For someone less privacy conscious than myself, Venmo makes it super easy to connect Facebook friends and Contacts to one’s Venmo profile – thus supercharging user adoption. Once you are a Venmo “friend” of another Venmo user, payments may glide back and forth between friends. Square’s “Cash App” lacks Venmo’s Facebook connectivity but enables users to import contact lists.

Now for the fascinating part of Venmo’s social features – public blast notices of whom you paid, when you paid them and what you paid them for. Taking the above example, Anders Lantz paid Olivia Helmer for steak dinner 1 minute ago. I don’t know either party but I know they enjoy steak given that this is public information visible in Venmo’s “Public” tab. This is clearly a generational thing that doesn’t appeal to me in the least. However, Venmo makes it easy enough for me to provision my privacy settings so that I can’t readily be found on Venmo nor are my transactions published across the Interweb. I’m curious as to what percentage of Venmo’s user base is aware that their transactions are public, particularly as it relates to users who skew to the upper end of the age bracket?

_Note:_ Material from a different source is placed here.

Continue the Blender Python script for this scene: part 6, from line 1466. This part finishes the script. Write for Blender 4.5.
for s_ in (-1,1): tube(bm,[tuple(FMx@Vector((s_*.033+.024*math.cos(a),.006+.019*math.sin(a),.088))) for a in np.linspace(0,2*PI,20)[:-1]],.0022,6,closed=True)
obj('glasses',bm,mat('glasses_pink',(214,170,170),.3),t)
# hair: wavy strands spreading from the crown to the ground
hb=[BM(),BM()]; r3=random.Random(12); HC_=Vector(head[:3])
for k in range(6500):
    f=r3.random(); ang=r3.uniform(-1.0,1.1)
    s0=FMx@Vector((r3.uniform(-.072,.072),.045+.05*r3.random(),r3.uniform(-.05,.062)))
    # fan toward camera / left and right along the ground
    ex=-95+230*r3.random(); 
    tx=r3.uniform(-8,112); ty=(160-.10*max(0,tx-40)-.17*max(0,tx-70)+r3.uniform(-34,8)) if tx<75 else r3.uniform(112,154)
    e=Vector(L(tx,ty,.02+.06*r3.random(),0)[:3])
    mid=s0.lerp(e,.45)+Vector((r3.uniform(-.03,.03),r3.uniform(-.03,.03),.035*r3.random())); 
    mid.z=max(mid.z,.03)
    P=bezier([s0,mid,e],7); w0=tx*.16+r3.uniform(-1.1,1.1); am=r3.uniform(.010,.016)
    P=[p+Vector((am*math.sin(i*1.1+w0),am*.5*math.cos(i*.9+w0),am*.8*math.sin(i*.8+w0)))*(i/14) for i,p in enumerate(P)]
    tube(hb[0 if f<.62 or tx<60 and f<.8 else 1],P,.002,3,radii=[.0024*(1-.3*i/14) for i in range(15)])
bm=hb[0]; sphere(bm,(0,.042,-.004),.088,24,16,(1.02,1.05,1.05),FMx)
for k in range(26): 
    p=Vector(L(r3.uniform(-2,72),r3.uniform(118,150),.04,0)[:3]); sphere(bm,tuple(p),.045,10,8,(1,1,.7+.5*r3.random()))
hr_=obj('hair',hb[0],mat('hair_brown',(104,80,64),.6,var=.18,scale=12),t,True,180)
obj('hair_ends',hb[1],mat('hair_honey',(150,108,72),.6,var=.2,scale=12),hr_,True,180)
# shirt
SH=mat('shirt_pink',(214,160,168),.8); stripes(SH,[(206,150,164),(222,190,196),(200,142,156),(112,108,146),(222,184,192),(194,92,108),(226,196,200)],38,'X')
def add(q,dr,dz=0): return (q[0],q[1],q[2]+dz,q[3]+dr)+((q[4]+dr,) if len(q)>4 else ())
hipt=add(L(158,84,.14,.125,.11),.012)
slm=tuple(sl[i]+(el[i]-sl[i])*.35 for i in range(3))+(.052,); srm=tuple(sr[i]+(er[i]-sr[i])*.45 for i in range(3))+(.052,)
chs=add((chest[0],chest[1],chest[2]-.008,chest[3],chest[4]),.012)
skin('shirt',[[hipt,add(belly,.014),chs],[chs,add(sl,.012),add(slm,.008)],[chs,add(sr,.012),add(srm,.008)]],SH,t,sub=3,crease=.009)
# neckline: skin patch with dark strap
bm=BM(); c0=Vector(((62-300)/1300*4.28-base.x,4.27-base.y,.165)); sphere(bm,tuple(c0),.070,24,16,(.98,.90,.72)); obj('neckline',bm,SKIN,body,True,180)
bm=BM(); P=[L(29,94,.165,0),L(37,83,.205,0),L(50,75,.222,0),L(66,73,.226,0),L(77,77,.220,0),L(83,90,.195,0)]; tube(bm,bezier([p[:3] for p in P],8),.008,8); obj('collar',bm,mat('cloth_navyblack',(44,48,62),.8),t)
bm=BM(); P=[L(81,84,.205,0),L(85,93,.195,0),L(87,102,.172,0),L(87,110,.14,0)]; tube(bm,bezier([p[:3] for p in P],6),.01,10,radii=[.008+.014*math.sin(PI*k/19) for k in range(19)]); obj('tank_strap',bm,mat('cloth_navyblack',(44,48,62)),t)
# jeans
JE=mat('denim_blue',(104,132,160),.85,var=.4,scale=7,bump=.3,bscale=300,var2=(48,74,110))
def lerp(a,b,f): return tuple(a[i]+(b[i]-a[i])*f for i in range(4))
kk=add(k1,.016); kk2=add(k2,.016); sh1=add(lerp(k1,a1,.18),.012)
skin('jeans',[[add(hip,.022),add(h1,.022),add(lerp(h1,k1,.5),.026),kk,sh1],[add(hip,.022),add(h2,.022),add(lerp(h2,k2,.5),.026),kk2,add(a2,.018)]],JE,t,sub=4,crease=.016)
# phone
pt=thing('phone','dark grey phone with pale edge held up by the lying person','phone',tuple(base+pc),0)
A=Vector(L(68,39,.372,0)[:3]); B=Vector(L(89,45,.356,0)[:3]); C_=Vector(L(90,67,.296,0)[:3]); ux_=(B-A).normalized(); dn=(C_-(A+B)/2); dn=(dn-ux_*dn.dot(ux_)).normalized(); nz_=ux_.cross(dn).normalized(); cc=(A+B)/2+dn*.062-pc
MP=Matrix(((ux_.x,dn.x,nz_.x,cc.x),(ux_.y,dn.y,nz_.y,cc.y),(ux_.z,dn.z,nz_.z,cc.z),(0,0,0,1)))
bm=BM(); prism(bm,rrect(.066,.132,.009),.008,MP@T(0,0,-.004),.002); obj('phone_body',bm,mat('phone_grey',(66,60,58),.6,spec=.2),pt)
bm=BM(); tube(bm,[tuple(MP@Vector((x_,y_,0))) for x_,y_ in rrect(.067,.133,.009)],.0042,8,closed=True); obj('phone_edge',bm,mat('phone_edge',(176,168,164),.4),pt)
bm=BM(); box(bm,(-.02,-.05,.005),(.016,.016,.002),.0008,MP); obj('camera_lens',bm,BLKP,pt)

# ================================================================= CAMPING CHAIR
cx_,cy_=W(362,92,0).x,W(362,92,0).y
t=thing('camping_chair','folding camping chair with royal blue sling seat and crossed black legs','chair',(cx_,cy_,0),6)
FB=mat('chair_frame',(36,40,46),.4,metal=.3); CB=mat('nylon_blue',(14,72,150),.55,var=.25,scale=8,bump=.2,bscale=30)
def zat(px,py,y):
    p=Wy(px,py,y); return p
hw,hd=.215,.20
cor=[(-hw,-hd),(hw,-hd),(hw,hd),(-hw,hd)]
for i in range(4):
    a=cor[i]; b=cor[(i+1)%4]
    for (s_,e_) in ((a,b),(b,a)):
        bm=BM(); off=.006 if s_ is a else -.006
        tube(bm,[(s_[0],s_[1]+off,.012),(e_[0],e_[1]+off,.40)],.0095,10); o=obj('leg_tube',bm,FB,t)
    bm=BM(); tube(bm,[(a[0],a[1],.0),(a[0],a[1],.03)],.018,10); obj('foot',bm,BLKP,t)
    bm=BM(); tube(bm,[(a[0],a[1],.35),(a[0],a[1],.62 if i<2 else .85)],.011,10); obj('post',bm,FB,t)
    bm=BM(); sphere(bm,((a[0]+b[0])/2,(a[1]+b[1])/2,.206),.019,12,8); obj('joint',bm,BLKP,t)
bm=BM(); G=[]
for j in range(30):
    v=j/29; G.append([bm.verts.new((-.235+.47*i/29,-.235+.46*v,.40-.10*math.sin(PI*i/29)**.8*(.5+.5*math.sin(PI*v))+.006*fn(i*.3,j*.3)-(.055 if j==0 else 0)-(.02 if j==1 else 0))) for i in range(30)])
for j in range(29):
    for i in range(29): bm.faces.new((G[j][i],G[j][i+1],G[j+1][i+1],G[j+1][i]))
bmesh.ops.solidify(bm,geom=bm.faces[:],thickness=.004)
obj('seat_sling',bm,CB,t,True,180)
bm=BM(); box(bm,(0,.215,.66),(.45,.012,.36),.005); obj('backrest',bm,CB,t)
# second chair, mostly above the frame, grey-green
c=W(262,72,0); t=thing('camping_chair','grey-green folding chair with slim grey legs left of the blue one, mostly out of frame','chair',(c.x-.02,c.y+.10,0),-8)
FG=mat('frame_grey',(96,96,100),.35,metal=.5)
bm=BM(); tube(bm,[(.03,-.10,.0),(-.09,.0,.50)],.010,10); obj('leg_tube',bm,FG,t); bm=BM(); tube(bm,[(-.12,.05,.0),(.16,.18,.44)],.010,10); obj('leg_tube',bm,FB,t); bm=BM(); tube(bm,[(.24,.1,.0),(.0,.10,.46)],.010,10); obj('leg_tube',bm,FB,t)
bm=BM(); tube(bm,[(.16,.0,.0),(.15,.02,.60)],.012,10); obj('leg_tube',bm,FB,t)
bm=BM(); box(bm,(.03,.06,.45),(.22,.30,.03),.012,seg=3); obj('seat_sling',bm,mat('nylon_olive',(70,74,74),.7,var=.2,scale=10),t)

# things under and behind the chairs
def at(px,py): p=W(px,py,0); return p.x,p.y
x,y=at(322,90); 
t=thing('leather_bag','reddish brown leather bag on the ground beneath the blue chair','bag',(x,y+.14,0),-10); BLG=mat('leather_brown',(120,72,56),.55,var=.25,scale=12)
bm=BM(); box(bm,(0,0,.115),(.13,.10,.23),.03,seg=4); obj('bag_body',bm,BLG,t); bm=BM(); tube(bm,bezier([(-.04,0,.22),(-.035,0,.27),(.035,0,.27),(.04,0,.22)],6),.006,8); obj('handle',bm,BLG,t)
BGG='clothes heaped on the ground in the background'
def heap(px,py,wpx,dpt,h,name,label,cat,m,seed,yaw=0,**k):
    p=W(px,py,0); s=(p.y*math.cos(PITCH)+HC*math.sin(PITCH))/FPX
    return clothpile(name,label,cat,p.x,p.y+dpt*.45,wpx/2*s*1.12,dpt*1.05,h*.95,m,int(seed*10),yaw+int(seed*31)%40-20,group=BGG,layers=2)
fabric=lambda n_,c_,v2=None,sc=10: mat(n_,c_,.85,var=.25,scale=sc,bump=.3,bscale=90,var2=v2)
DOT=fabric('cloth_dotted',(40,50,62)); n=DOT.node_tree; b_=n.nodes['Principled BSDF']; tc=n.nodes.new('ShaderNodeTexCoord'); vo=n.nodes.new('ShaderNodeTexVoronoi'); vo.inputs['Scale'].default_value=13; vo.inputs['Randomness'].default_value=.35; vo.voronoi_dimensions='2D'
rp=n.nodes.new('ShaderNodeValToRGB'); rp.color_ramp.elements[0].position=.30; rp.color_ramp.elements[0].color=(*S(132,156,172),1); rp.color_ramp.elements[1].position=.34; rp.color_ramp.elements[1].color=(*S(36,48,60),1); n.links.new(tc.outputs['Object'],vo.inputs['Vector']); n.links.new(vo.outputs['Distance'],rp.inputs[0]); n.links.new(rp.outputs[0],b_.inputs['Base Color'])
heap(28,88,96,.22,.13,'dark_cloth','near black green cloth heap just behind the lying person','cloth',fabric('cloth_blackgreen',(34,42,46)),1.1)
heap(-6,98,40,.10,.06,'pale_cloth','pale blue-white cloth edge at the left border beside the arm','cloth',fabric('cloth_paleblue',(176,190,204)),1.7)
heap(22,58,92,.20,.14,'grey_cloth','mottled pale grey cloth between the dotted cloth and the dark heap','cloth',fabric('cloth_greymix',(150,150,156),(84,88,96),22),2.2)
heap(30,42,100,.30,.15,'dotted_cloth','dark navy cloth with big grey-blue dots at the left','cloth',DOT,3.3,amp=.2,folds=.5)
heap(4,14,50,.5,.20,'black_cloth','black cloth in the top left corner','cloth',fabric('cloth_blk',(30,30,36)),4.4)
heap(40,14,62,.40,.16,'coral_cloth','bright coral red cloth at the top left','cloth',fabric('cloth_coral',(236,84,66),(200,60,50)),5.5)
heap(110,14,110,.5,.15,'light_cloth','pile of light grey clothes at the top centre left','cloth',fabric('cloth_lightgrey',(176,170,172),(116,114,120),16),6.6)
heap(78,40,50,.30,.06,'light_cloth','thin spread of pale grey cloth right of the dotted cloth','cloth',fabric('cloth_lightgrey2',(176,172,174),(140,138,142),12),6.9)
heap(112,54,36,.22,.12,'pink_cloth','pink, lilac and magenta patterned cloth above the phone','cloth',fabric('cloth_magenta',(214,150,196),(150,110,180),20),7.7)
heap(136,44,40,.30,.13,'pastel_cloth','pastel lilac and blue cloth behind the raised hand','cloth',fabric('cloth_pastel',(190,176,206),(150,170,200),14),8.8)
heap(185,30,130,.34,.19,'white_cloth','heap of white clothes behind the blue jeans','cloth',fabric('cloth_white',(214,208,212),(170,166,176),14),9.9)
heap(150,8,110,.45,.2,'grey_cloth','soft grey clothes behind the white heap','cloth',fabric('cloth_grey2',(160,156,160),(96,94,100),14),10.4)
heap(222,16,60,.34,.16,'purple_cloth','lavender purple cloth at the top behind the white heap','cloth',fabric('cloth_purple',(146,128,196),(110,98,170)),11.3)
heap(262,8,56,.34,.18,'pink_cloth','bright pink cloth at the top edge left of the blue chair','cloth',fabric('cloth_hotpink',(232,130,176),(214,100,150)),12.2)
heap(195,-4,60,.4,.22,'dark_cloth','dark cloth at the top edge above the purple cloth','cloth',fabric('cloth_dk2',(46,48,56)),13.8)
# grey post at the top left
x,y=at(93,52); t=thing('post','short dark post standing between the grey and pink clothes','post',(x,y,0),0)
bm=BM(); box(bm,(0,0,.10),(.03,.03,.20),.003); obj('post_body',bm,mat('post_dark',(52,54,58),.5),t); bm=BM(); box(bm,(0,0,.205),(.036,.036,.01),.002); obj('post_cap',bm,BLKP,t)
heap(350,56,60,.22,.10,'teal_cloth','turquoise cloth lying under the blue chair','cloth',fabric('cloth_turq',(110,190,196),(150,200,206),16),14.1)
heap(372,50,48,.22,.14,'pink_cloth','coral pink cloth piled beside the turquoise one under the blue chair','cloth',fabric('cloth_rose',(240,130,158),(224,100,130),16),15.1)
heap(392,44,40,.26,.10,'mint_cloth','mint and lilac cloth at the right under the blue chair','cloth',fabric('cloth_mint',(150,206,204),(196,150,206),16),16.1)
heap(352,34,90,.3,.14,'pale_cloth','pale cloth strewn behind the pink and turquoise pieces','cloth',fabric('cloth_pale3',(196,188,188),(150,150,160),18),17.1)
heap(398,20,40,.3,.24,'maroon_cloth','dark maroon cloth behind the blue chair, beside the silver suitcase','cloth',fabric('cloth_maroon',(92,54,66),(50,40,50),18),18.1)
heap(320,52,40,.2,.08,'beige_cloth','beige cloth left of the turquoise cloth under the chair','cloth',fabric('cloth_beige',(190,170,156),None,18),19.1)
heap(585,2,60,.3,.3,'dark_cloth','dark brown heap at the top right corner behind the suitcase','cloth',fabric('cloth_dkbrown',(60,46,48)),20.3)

A Leg Up on the Competition

I believe Venmo is superior to PayPal’s legacy app – it has less friction, is more intuitive and incorporates the social features described earlier. PayPal owns Venmo, having acquired Braintree in 2013 for approximately $800 million after Braintree had acquired Venmo for approximately $26 million a year earlier. Bill Ready is the common thread through all of this. Ready is the former CFO and Product Head of iPay (acquired by Jack Henry in 2010), former CEO of Braintree and currently COO at PayPal. See the CNBC interview with Bill Ready at article’s end.

Zelle (the P2P app owned by a number of the larger banks) also has some work to do – namely on the on-boarding side. Zelle ought to allow users to on-board by loading a bank card as opposed to requiring users to register by logging on to the bank’s Website via the app – too cumbersome, too many clicks compared to the competition.

Similar Opportunity for Trading Securities, Healthcare and other Applications. Privacy Is Becoming Less of A Barrier to Adoption.

These P2P platforms validate users at registration and work seamlessly as they operate on the principle of universal standards – $1 USD is $1 USD in Boston, New York, Dallas and elsewhere. Payments don’t get bounced because both sides of the transaction recognize the transaction elements. This shares similarities to forthcoming blockchain-based trading platforms where trading counterparties, issuers and other trade elements are “known” to the counterparties, thus allowing for seamless trade execution and settlement. Similarly, this logic could be applied to the healthcare system or any economic system where participants’ identity is required. Historically this was a challenge in part due to privacy rights and consumers’ hesitancy to share personal details or “PII” data. However, as time goes on it appears consumers are less concerned about private details becoming public. Look no further than my knowledge of a stranger’s dietary habits based on her Venmo account.